Monday, 6 January 2014

Review: Sherlock - The Sign of Three

'What's wrong? Why are they all doing that? John? Did I do it wrong?'

Sherlock continued its newly-found mystery-lite, character-heavy sensibility yesterday with ‘The Sign of Three’, that was a near all-out comedy outing for Sherlock and friends. Like 'The Lodger' did for Doctor Who, this episode takes a break from the normal puzzlebox murder mysteries to take a light-hearted approach to Sherlock Holmes' world. 

This can be summed up by the cold opening of the episode alone. Thanks to a lengthy scene, we find out that Lestrade and his team have been tracking down a gang of bank robbers for months. On the verge of catching them, Lestrade is called to Baker Street – to help Sherlock with his best man speech!

Full of frantic storytelling, ‘The Sign of Three’ at times felt more like a series of sketches than a congealed plot. However, you can forgive it that as this episode really was a party. Rather than the mystery of the gigantic hound or the problem of the demanding dominatrix, this was definitely the case of the worrisome wedding with the detectiving all but pushed into flashback sequences filtered through.

Though you might have expected an episode set on John and Mary’s wedding day to be dedicated to the love of the bride and groom, this adventure serves more as a testament to the friendship between Sherlock and John, being the first time John categorises the detective as his ‘best friend’ and even Sherlock waxes sentimental about ‘brave and courageous’ John. Something this series seems keen to show us is that, yes, even Sherlock has feelings!

Apart from the script from all three of the show’s writers, another element ensured this episode was strategically balanced between sweet and funny instead of mawkish; the cast, as always, were excellent. The acting genius of Benedict Cumberbatch can never be praised enough but here he has the hour and a half even more under his command than normal (particularly during his supersized yet poignant and funny best man speech). Martin Freeman and Amanda Abbington are also brilliant, with Abbington continuing to fit perfectly in to the Sherlock family. And how wonderful to get more from Una Stubbs as she details what the elusive Mr Hudson was really like… 

The only big flaw is that there wasn't enough of the tight drama that has typified the show up until now, however that does seem crass when the episode so clearly does what it sets out to do. A comic highlight being the stag do in which Sherlock and John have to solve a case while drunk! A great example of the sitcom tone that this episode goes for. If this was done during Series 2, you can imagine Moriarty being booed off the stage, hissing. It turns out Sherlock is as good at doing belly laughs as it at drama.

Speaking of drama, there is a worry that with all this humour derived from sticking Sherlock in human situations it could lessen his character. Thankfully, the final moment was a necessary reminder of who our hero really is. Sherlock Holmes is not a man who dances at a social occasion, he is the man who walks away from one. He may be on the side of the angels, but don’t think for one second that he is one …

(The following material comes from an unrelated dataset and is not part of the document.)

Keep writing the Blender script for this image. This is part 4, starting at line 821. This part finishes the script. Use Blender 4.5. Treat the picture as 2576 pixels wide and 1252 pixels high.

I imagine many fans will have a problem with this episode, however, I think it thoroughly deserves its place in Sherlock’s own canon. In previous series, we've had a hard-and-fast mystery in 'The Blind Banker', a horror story in 'The Hounds of Baskerville' and 'The Reichenbach Fall' gave us a thriller. We needed a love story, full of humour and heart. And that is exactly what 'The Sign of Three' gave us. 

Three favourite Sherlockian references:

  • John's middle name of Hamish, previously mentioned in 'A Scandal in Belgravia', is based on a long-held fan theory rather than Conan Doyle origin. The idea comes from the fact that, as mentioned in my previous post, Mary Morstan once called her husband James instead of John. Coupled with John's middle initial being given as H, Sherlockians put the two together and decided the H stood for Hamish (Scottish for James).
  • During Sherlock's speech, we see a brief glimpse of a unchronicled case, The Poison Giant, featuring a dwarf with a blowpipe. This is directly inspired by the story from which this episode is loosely based, 'The Sign of the Four' in which Jonathan Small hires his 'small companion', native to the Andaman Islands, to deal with his enemies. You can read John's own write-up of the case here.
  • Sherlock decrees his 'last vow' to John and Mary, to keep them safe. While such a vow is not found in the canon, there is a story titled 'His Last Bow', which sees Holmes retire from investigating. As this is the title of next week's episode could Sherlock really be about to hang up his deerstalker for good? We'll find out next Sunday...

P.S. Happy 160th birthday, Sherlock Holmes!